高総体で諫商の大型FW森祐月の高さに苦戦した創成館は、この試合では森へのマークを徹底。高さのある西元準也・松井泰斗のCBコンビがしっかりとケアして、森にボールを入れさせず、ボールを奪ってからはスピードのあるサイド攻撃と、ハイラインからの背後への抜け出しで諫商ゴールへ迫っていく。攻勢の創成館は前半18分にゴール前でボールをおさめた岡優希が先制ゴール。1点を追う諫商は何とか前にボールを運ぼうとするが、創成館の早い帰陣と西元・松井のCBコンビ、そして創成館の守護神、永田健人の守りを突破することができない。逆に堅守から素早くサイド攻撃へつなぐ創成館は、25分に田中凌雅が追加点を決めて2-0。
諫早商 vs 創成館(写真=藤原裕久)
後半に入り、左サイドの梅原星太を起点に反撃を狙う諫商だが、創成館の堅守は揺るがぬまま。逆に54分に山崎雄貴にゴールを許して3失点目。その後も創成館は安定感のある試合運びを見せるが、交代を繰り返す中で徐々に守備の強度は低下。これに対して1点を狙い続ける諫商は、75分に山口空大のシュートがディフレクションして決まり1対3。さらに77分にも梅原のミドルで1点差へと追い上げる。その後も勢いを持って攻めようとする諫商業だが、ここから創成館も踏ん張って立て直すと、80分に途中出場の井村雄輝がゴールを決めて4対2。点差を再び2点に広げた創成館がそのまま試合を終了し、ベスト4へと進出した。
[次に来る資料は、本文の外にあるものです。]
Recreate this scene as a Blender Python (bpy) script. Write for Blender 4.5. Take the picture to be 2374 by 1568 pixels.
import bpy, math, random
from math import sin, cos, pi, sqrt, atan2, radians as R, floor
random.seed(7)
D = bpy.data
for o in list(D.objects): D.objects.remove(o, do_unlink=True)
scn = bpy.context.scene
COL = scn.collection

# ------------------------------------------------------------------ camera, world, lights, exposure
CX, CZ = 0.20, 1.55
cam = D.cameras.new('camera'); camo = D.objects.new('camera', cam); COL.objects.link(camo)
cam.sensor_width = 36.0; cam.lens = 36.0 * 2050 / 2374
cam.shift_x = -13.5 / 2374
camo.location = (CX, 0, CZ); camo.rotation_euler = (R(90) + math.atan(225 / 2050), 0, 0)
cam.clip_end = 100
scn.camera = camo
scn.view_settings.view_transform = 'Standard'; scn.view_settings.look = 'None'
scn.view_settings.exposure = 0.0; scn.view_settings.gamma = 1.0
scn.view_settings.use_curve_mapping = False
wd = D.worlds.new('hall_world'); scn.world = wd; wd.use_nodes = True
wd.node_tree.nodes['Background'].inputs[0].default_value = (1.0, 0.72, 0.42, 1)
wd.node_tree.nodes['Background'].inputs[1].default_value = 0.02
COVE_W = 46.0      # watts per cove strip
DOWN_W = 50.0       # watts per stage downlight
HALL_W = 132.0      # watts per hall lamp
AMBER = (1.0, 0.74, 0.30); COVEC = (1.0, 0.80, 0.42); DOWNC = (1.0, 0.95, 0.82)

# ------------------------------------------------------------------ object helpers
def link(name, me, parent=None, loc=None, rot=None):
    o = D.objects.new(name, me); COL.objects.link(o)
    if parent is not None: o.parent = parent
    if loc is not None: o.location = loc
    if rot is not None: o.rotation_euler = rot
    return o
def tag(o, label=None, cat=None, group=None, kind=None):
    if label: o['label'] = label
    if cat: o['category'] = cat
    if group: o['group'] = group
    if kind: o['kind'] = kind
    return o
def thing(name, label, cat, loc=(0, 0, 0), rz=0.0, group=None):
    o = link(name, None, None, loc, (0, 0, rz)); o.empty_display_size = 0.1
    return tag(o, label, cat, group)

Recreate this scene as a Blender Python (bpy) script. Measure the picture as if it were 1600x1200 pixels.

諫早商はトップの森にボールを集められず、ゲーム全体では創成館ペースを崩せなかった。それでも2得点を決めて「あわや」の雰囲気を作ったことは評価されるべきだろう。一方の創成館は試合後、久留監督から選手たちに「過信するな!ひたむきに!それを忘れるな!」という檄が飛んでいた。決定機を逃し、逆に少ないチャンスを決められて敗れた高総体を「自分たちに負けた」と語る久留監督にとって、勝ったとはいえ不要な失点を喫した諫商戦は不満が残るものだったようだ。それでも「6月くらいまでは、まだチームになっていなかった」と語るチームが着実に成長していることは、2失点後の得点や、サイドやスピードを駆使した攻撃の多様さからも感じることはできた。2年連続の選手権出場を目指す創成館にとっては、それは大きな収穫でもあったろう。